The installation of Now Showing intends to evoke the type of mid-20th-century movie theater, including retro seats, contemporaneous with the Egyptian films that inspired the works in the exhibition. The space contains a photographic portrait of the director, hand-colored by Nabil’s mentor, Van Leo, and vintage movie posters. Additionally, the exhibition features photographs, based on the film, created by Nabil’s signature practice of hand-painting on silver gelatin prints rendered dreamlike by the unearthly intensity and tonality of the color palette. This is a revival of a mid-20th century technique associated with such Cairo-based photographers as Van Leo (Levon Alexander Boyadjian (1921–2002)).

This presentation continues LACMA’s history of exploring how film and popular culture interrelate with traditional areas of art from all periods and cultures. Over the past 30 years, the museum has acquired time-based media objects in nearly every curatorial department, including Nam June Paik’s Video Flag Z (1986), Matthew

Barney’s REPRESSIA (decline) (1991), Bill Viola’s Slowly Turning Narrative (1992), and Mariko Mori’s Miko no Inori (1996), as well as works by Tacita Dean, Stan Douglas, Pierre Huyghe, Christian Marclay, Steve McQueen, Bruce Nauman, and Diana Thater.

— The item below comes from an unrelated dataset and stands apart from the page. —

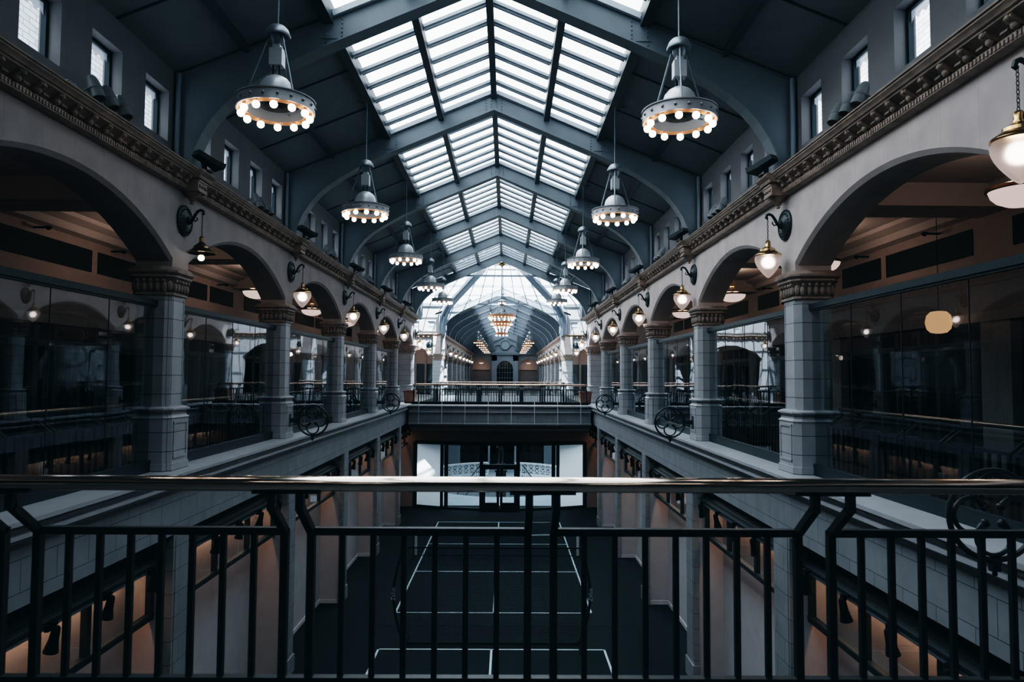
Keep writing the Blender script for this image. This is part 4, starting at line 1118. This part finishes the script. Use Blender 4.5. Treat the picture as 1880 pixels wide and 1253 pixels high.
# ---- rotunda beyond the doors
def balustrade():
    r = thing('stone_balustrade', 'white curved balustrade with crossed openwork panels around the stair opening', 'balustrade', (0, 47.3, 0)); R = 4.85
    def arcbox(b, z0, z1, w, a0, a1, n=40):
        for i in range(n):
            t0, t1 = a0+(a1-a0)*i/n, a0+(a1-a0)*(i+1)/n
            b.obox((R*math.cos(t0),R*math.sin(t0),(z0+z1)/2),(R*math.cos(t1),R*math.sin(t1),(z0+z1)/2),w,z1-z0)
    for a0, a1 in ((math.radians(2),math.radians(78)),(math.radians(102),math.radians(178))):
        b = mb(); arcbox(b, .84, .93, .26, a0, a1); b.build('coping', 'white_iron', r)
        b = mb(); arcbox(b, .0, .16, .24, a0, a1); b.build('plinth', 'white_iron', r)
        n = 13
        for i in range(n):
            t0, t1 = a0+(a1-a0)*i/n, a0+(a1-a0)*(i+1)/n; b = mb(); P = lambda t, z: (R*math.cos(t),R*math.sin(t),z); dt = t1-t0
            b.obox(P(t0,.16),P(t0+1e-4,.84),.10,.10) if False else b.tube([P(t0,.16),P(t0,.84)], .06, 6)
            b.obox(P(t0,.18),P(t1,.60),.05,.05); b.obox(P(t0,.60),P(t1,.18),.05,.05); b.obox(P(t0,.62),P(t1,.62),.05,.05)
            b.obox(P(t0,.62),P(t0+dt*.25,.84),.05,.04); b.obox(P(t0+dt*.25,.84),P(t0+dt*.5,.62),.05,.04); b.obox(P(t0+dt*.5,.62),P(t0+dt*.75,.84),.05,.04); b.obox(P(t0+dt*.75,.84),P(t1,.62),.05,.04)
            b.build('openwork_panel', 'white_iron', r)
balustrade()
def statue():
    r = thing('bronze_statue', 'dark bronze statue of a standing figure on a pedestal beyond the glass doors', 'statue', (0, 46.6, 0))
    mb().octs([(.5,.03,-4),(.5,.03,-3.6),(.34,.03,-3.5),(.34,.03,.95),(.40,.03,1.0),(.40,.03,1.12),(.30,.03,1.18),(.30,.03,1.50)]).build('pedestal', 'bronze', r)
    me = bpy.data.meshes.new('figure')
    v = [(0,0,2.52),(0,0,2.72),(0,-.01,2.95),(0,0,3.08),(0,-.02,3.18),(0,-.02,3.28),(-.10,0,2.46),(-.13,-.05,2.05),(-.14,.02,1.60),(-.15,-.14,1.55),(.10,0,2.46),(.10,.03,2.03),(.09,.04,1.60),(.12,-.12,1.55),(-.22,0,2.98),(-.30,-.02,2.70),(-.22,-.18,2.52),(.22,0,2.98),(.32,-.10,2.76),(.30,-.28,2.96)]
    e = [(0,1),(1,2),(2,3),(3,4),(4,5),(0,6),(6,7),(7,8),(8,9),(0,10),(10,11),(11,12),(12,13),(2,14),(14,15),(15,16),(2,17),(17,18),(18,19)]
    rad = [.15,.14,.16,.06,.09,.085,.10,.075,.05,.035,.10,.075,.05,.035,.07,.05,.04,.07,.05,.04]
    me.from_pydata(v, e, []); me.materials.append(M['bronze'])
    o = bpy.data.objects.new('figure', me); C.objects.link(o); o.parent = r
    m_ = o.modifiers.new('skin', 'SKIN'); 
    if not me.skin_vertices: bpy.context.view_layer.objects.active = o
    lay = me.skin_vertices[0] if me.skin_vertices else None
    if lay:
        for i, q in enumerate(rad): lay.data[i].radius = (q, q)
        lay.data[0].use_root = True
    sd = o.modifiers.new('sub', 'SUBSURF'); sd.levels = 1; sd.render_levels = 2
statue()
def stair_rail(s):
    r = thing('stair_railing', f'black iron stair railing sloping down inside the opening, {SIDE[s]} one', 'railing', (s*1.5, 50.6, 0))
    mb().obox((0,0,.92),(s*1.7,-5.0,-.85),.06,.06).build('handrail', 'iron', r)
    mb().obox((0,0,.12),(s*1.7,-5.0,-1.65),.05,.05).build('bottom_rail', 'iron', r)
    for i in range(14):
        t = i/13; mb().box(s*1.7*t-.012,s*1.7*t+.012,-5*t-.012,-5*t+.012,.12-1.77*t,.92-1.77*t).build('baluster', 'iron', r)
stair_rail(-1); stair_rail(1)
for s in (-1, 1):
    for i in range(2):
        x = s*(1.05+2.5*i); tag(mb().lathe([(.13,0),(.13,.2),(.085,.24),(.085,4.7)], (x,56.2,0), 14).build('slim_white_post', 'white_iron'), f'slim white post in the lower rotunda, {("inner","outer")[i]} {SIDE[s]} one', 'post', 'slim white posts')
    b = mb().box(s*3.3,s*5.8,55.4,55.5,0,4.6); struct(b.build(f'wall_rotunda_panel_{SIDE[s]}', 'film'), f'pale louvred wall panel in the rotunda, {SIDE[s]}')
    struct(mb().box(s*13,s*13.2,YC0,60.3,-.1,5.4).build(f'wall_rotunda_{SIDE[s]}', 'white_wall'), f'side wall of the rotunda, {SIDE[s]}')
struct(mb().box(-13,13,60,60.3,0,5.4).build('wall_rotunda_rear', 'black'), 'dark rear wall of the rotunda')
struct(mb().box(-6,6,53.4,53.5,-4,0).build('wall_basement', 'fascia_x'), 'wall of the stair well')
def display(i, x, w):
    r = thing('display_case', f'dark shop display behind the rotunda, {ORD[i]} from the left', 'display case', (x, 58.6, 0), 0, 'rotunda display cases')
    mb().box(-w/2,w/2,-.3,.3,0,.9).build('cabinet', 'frame', r)
    mb().box(-w/2,w/2,.2,.3,.9,3.4).build('back_panel', 'black', r)
    for j in range(3):
        cols = [M['number'], M['terracotta'], M['film'], M['rot_floor']]
        for q in range(4):
            xx = -w/2+w*(q+.5)/4; mb().box(xx-w/11,xx+w/11,.1,.18,1.5+.62*j,1.9+.62*j).build('picture_card', cols[(i+j*3+q*2) % 4], r)
for i, x in enumerate((-4.6,-2.6,-.8,.8,2.6,4.6)): display(i, x, 1.5)
struct(mb().box(-13,13,43,60.3,5.2,5.36).build('ceiling_rotunda', 'white_wall'), 'ceiling of the lower rotunda') if False else None

# ---- end wall pavilion
def pavilion():
    r = thing('end_pavilion', 'tall blue grey pavilion with a pediment and round medallion on the end wall', 'pavilion', (0, YE-.5, 0))
    b = mb()
    for s in (-1, 1): b.box(s*1.25,s*2.0,-.1,.3,ZU,10.5)
    b.box(-2.0,2.0,-.1,.3,9.6,10.5); h, sag, zs, n = 1.25, 1.1, 8.5, 16; R = (h*h+sag*sag)/(2*sag)
    for i in range(n):
        u0, u1 = -h+2*h*i/n, -h+2*h*(i+1)/n; f = lambda u: zs+sag-R+math.sqrt(max(0, R*R-u*u))
        b.quad((u0,-.1,f(u0)),(u1,-.1,f(u1)),(u1,-.1,9.6),(u0,-.1,9.6))
    b.build('portal', 'truss_light', r)
    mb().box(-2.25,2.25,-.3,.3,10.5,10.85).build('cornice', 'truss', r)
    mb().box(-1.9,1.9,-.05,.3,10.85,13.9).build('panel', 'truss_light', r)
    b = mb()
    for s in (-1, 1):
        b.obox((s*2.0,-.15,12.45),(s*.2,-.15,13.2),.15,.16); b.prism([(s*1.95,11.3),(s*1.6,11.3),(s*1.78,12.9)], 'XZ', -.25, -.05)
        b.tube([(s*1.5,-.15,11.4),(s*1.45,-.15,11.9),(s*1.1,-.15,12.1),(s*.75,-.15,12.0)], .07, 6); b.box(s*2.1,s*1.5,-.25,-.05,11.2,11.36)
    b.torus((0,-.15,12.05), .72, .09, 28, 8, 'Y'); b.build('pediment', 'truss', r)
    mb().lathe([(.66,-.14),(.66,-.10)], (0,0,12.05), 28, 'Y').build('medallion', 'film', r)
    b = mb().box(-1.25,1.25,.1,.15,ZU,9.6); b.build('door_panel', 'shopglass', r)
    b = mb()
    for x in (-.8,-.4,0,.4,.8): b.box(x-.025,x+.025,.05,.1,ZU,9.4)
    for z in (7.0,7.8,8.5): b.box(-1.25,1.25,.05,.1,z-.03,z+.03)
    b.build('door_grille', 'truss', r)
pavilion()

# ---- small things in the galleries
def lantern():
    r = thing('paper_lantern', 'round orange glowing paper lantern hanging behind the right glass screen', 'lantern', (8.05, 12.35, 8.32))
    mb().lathe([(.05,.20),(.13,.185),(.19,.12),(.215,.0),(.19,-.12),(.13,-.185),(.05,-.20)], (0,0,0), 20).build('shade', 'lantern', r)
    mb().tube([(0,0,.2),(0,0,2.17)], .006, 5).build('cord', 'black', r)
lantern()
t = thing('shop_number', 'faint shop number 227 on the dark glass behind the left glass screen', 'sign', (-8.835, 15.2, 8.14))
mb().box(-.012, 0, -.42, .42, -.14, .14).build('plate', 'shopglass', t)
text('digits', '227', .26, t, (.004,0,0), (PI/2,0,PI/2), 'number')
for s in (-1, 1):
    for k in range(0, 6):
        for j in range(2):
            r = thing('sprinkler', f'small dark sprinkler head on the {SIDE[s]} gallery beam, {("near","far")[j]} one in the {ORD[k]} bay', 'sprinkler', (s*8.38, YK[k]+1.5+2.6*j, 10.08), 0, f'{SIDE[s]} sprinklers')
            mb().tube([(s*.22,0,0),(-s*.05,0,0)], .022, 6).build('pipe', 'black', r); mb().lathe([(.02,.03),(.06,.02),(.06,-.01),(.02,-.05)], (-s*.06,0,0), 8).build('head', 'black', r)

# ================================================================== LIGHT
w = bpy.data.worlds.new('sky'); SC.world = w; w.use_nodes = True; nt = w.node_tree; nt.nodes.clear()
wo = N(nt, 'ShaderNodeOutputWorld'); bg = N(nt, 'ShaderNodeBackground'); tc = N(nt, 'ShaderNodeTexCoord')
dt = N(nt, 'ShaderNodeVectorMath', operation='DOT_PRODUCT'); dt.inputs[1].default_value = (-.72,.36,.60); L(nt, tc.outputs['Generated'], dt.inputs[0])
mr = N(nt, 'ShaderNodeMapRange'); mr.inputs['From Min'].default_value = -.25; mr.inputs['From Max'].default_value = .95; mr.inputs['To Min'].default_value = .7; mr.inputs['To Max'].default_value = 6.5
L(nt, dt.outputs['Value'], mr.inputs['Value'])
no = N(nt, 'ShaderNodeTexNoise'); no.inputs['Scale'].default_value = 2.2; no.inputs['Detail'].default_value = 4; L(nt, tc.outputs['Generated'], no.inputs['Vector'])
cr = N(nt, 'ShaderNodeValToRGB'); cr.color_ramp.elements[0].position = .35; cr.color_ramp.elements[0].color = (.86,.94,1,1); cr.color_ramp.elements[1].position = .6; cr.color_ramp.elements[1].color = (.97,.99,1,1)
L(nt, no.outputs['Fac'], cr.inputs[0]); L(nt, cr.outputs[0], bg.inputs[0]); L(nt, mr.outputs['Result'], bg.inputs[1]); L(nt, bg.outputs[0], wo.inputs[0])
def portal(c, u, v, sx, sy):
    u, v = Vector(u).normalized(), Vector(v).normalized(); n = u.cross(v)
    l = bpy.data.lights.new('sky_portal', 'AREA'); l.shape = 'RECTANGLE'; l.size = sx; l.size_y = sy
    l.cycles.is_portal = True
    o = bpy.data.objects.new('sky_portal', l); C.objects.link(o)
    m_ = Matrix((u, v, n)).transposed().to_4x4(); m_.translation = Vector(c); o.matrix_world = m_
for y0, y1 in ((YK[0]-4*BAY, YC0), (YC1, YE)):
    for s in (-1, 1):
        # light leaves along local -Z; n must point up and out
        U = Vector((s*1, 0, -.42)); V = Vector((0, s*1, 0))
        portal((s*1.35, (y0+y1)/2, zsky(1.35)+.2), U, V, 2.95, y1-y0)
portal((0, (YC0+YC1)/2, 13.3), (1,0,0), (0,1,0), 25.5, YC1-YC0-.2)
# added spot lamps outside the glass, standing in for sun on the crossing
def beam(loc, to, e, ang, blend=.2, rad=.25):
    l = bpy.data.lights.new('sun_standin', 'SPOT'); l.energy = e; l.spot_size = math.radians(ang); l.spot_blend = blend; l.shadow_soft_size = rad; l.color = (.95,.98,1)
    o = bpy.data.objects.new('sun_standin', l); C.objects.link(o); o.location = loc; d = Vector(to)-Vector(loc); o.rotation_euler = d.to_track_quat('-Z','Y').to_euler()
beam((22, 18, 62), (-6.5, 57, 9.5), 1600000, 11)
beam((-22, 20, 62), (6.8, 57, 9.5), 900000, 9)
beam((30, 58, 50), (-3.95, 39.35, 2.5), 1500000, 1.0, .3)
beam((24, 58, 52), (-5.2, 40.4, 8.0), 500000, 6)
beam((-24, 58, 52), (5.2, 40.4, 8.0), 250000, 6)

# ================================================================== CAMERA, COLOUR
f, yaw, pitch, roll = 1282.55, .0064, .0496, .0059
cy, sy = math.cos(yaw), math.sin(yaw); cp, sp_ = math.cos(pitch), math.sin(pitch)
fwd = Vector((sy*cp, cy*cp, sp_)); r_ = Vector((cy, -sy, 0)); u_ = r_.cross(fwd)
r2 = r_*math.cos(roll)+u_*math.sin(roll); u2 = -r_*math.sin(roll)+u_*math.cos(roll)
cam = bpy.data.cameras.new('camera'); cam.sensor_width = 36; cam.sensor_fit = 'HORIZONTAL'; cam.lens = f*36/1880; cam.clip_end = 400; cam.clip_start = .05
cam.dof.use_dof = True; cam.dof.focus_distance = 22; cam.dof.aperture_fstop = 4.0
co = bpy.data.objects.new('camera', cam); C.objects.link(co)
m_ = Matrix((r2, u2, -fwd)).transposed().to_4x4(); m_.translation = Vector((.38, 0, 7.326)); co.matrix_world = m_
SC.camera = co
cy_ = SC.cycles
cy_.max_bounces = 8; cy_.diffuse_bounces = 4; cy_.glossy_bounces = 4; cy_.transmission_bounces = 6; cy_.transparent_max_bounces = 24
cy_.sample_clamp_indirect = 4; cy_.caustics_reflective = False; cy_.caustics_refractive = False; cy_.use_denoising = True
vs = SC.view_settings; SC.display_settings.display_device = 'sRGB'; vs.view_transform = 'Filmic'
try: vs.look = 'High Contrast'
except Exception: pass
vs.exposure = 0.12; vs.gamma = 1.0
vs.use_curve_mapping = True; cm = vs.curve_mapping
def curve(i, pts):
    c = cm.curves[i]; c.points[0].location = pts[0]; c.points[-1].location = pts[-1]
    for p in pts[1:-1]: c.points.new(*p)
curve(0, [(0,0),(.06,.054),(.3,.29),(1,1)])
curve(1, [(0,.0030),(.06,.062),(1,1)])
curve(2, [(0,.0042),(.06,.066),(.3,.308),(1,1)])
cm.update()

Born in Cairo in 1972, Youssef Nabil began his career as a photographer in 1992, shooting his friends and creating scripts for them to perform, inspired by films from Egypt, Europe, and Hollywood. He developed a distinctive style by hand-painting gelatin silver prints reminiscent of glamorous celebrity portraits from the 1940s and ’50s, a technique he mastered through his friendship with renowned studio photographer Van Leo (Levon Alexander Boyadjian (1921–2002)). In 2003, Nabil left Cairo for an art residency in Paris, where he began taking self-portraits, addressing more personal issues of identity and displacement. Nabil continued his artistic practice in New York, where he lived from 2006 to 2018. His artistic practice addresses universal themes of absence, nostalgia, and cultural identity, while maintaining strong connections to his Egyptian heritage. Nabil has continued to draw inspiration from cinema, making portraits of contemporary film stars and artists, such as Catherine Deneuve, Omar Sharif, and Marina Abramovic. He also makes video works, collaborating frequently with actor Tahar Rahim. Currently, he is working on his first feature film, which will be multilingual and partially filmed in Egypt. Today Nabil resides between Paris and New York.